Link to original articleWelcome to The Nonlinear Library, where we use Text-to-Speech software to convert the best writing from the Rationalist and EA communities into audio. This is: Video...
Link to original article
Welcome to The Nonlinear Library, where we use Text-to-Speech software to convert the best writing from the Rationalist and EA communities into audio. This is: Video and transcript of presentation on Scheming AIs, published by Joe Carlsmith on March 22, 2024 on The AI Alignment Forum.
(Cross-posted from my website.)
This is the video and transcript for a ~45-minutes talk I gave in February 2024 about my report "
Scheming AIs: Will AIs fake alignment during training in order to get power?" (slides available here). See also
this podcast for a more conversational overview of similar content.
Main talk
Okay, hi everybody. Thanks for coming. So this talk is about whether advanced AIs will fake alignment during training in order to get power later. This is a behavior that I'm calling scheming, it's also often called deceptive alignment.
Preliminaries
So I'm going to start with a few preliminaries.
As was mentioned, this talk is based on a public report called
Scheming AIs available on arXiv. There's also an
audio version on my podcast, Joe Carlsmith Audio, if you prefer that. So I encourage you to check that out. I'm going to try to cover many of the main points here, but the report is pretty long and so I'm not going to go into that much depth on any given point. So if you want more depth or you have burning objections or clarifications or you want to work on it, I encourage you to check out the full report.

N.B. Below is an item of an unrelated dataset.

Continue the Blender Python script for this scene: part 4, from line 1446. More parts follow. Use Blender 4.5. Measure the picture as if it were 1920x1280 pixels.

Second, I'm going to assume familiarity with:
The basic argument for existential risk from misaligned AI. That is roughly the thought that advanced AI agents with goals that conflict with human goals would have instrumental incentives to seek power over humans, and potentially to disempower humanity entirely, an event I'll call takeover, AI takeover. If that story didn't sound familiar to you, I do have some other work on this topic which I would encourage you to check out.
But some of the talk itself might make a little less sense, so I apologize for that.
I'm also going to assume familiarity with a basic picture of how contemporary machine learning works. So very roughly, imagine models with lots of parameters that are being updated via stochastic gradient descent (SGD), such that they perform better according to some feedback signal. And in particular, I'm often going to be imagining a default baseline training process that resembles somewhat what happens with current language models.
Namely, a pre-training phase in which a model is trained on some combination of internet text and potentially other data. And then a fine-tuning phase, in which it's trained via some combination of maybe imitation learning or reinforcement learning. So that's the baseline picture I'm going to be imagining. There are other paradigms in which questions about scheming will arise, but I'm going to focus on this one.
I'm also going to condition on the AIs I discuss being "goal directed". And what I mean by that is that these AIs are well understood and well predicted by thinking of them as making plans on the basis of models of the world in pursuit of objectives. This is not an innocuous assumption. And in fact I think confusions in this vicinity are one of my most salient candidates for how the AI alignment discourse as a whole might be substantially off base.
But I want to set aside some questions about whether AIs are well understood as goal directed at all, from questions about conditional on them being goal directed, whether they will be schemers. So if your objection to scheming is, "I don't think AIs will have goals at all.", then that's a perfectly fine objection, especially in particular training paradigms, but it's not the objection I'm going to focus on here.
And I also do have in the other work, on misalignment in general, some thoughts about why we might expect goal directness of this kind. In particular, I think goal directness is useful for many tasks.
Finally, I want to flag that in addition to potentially posing existential risks...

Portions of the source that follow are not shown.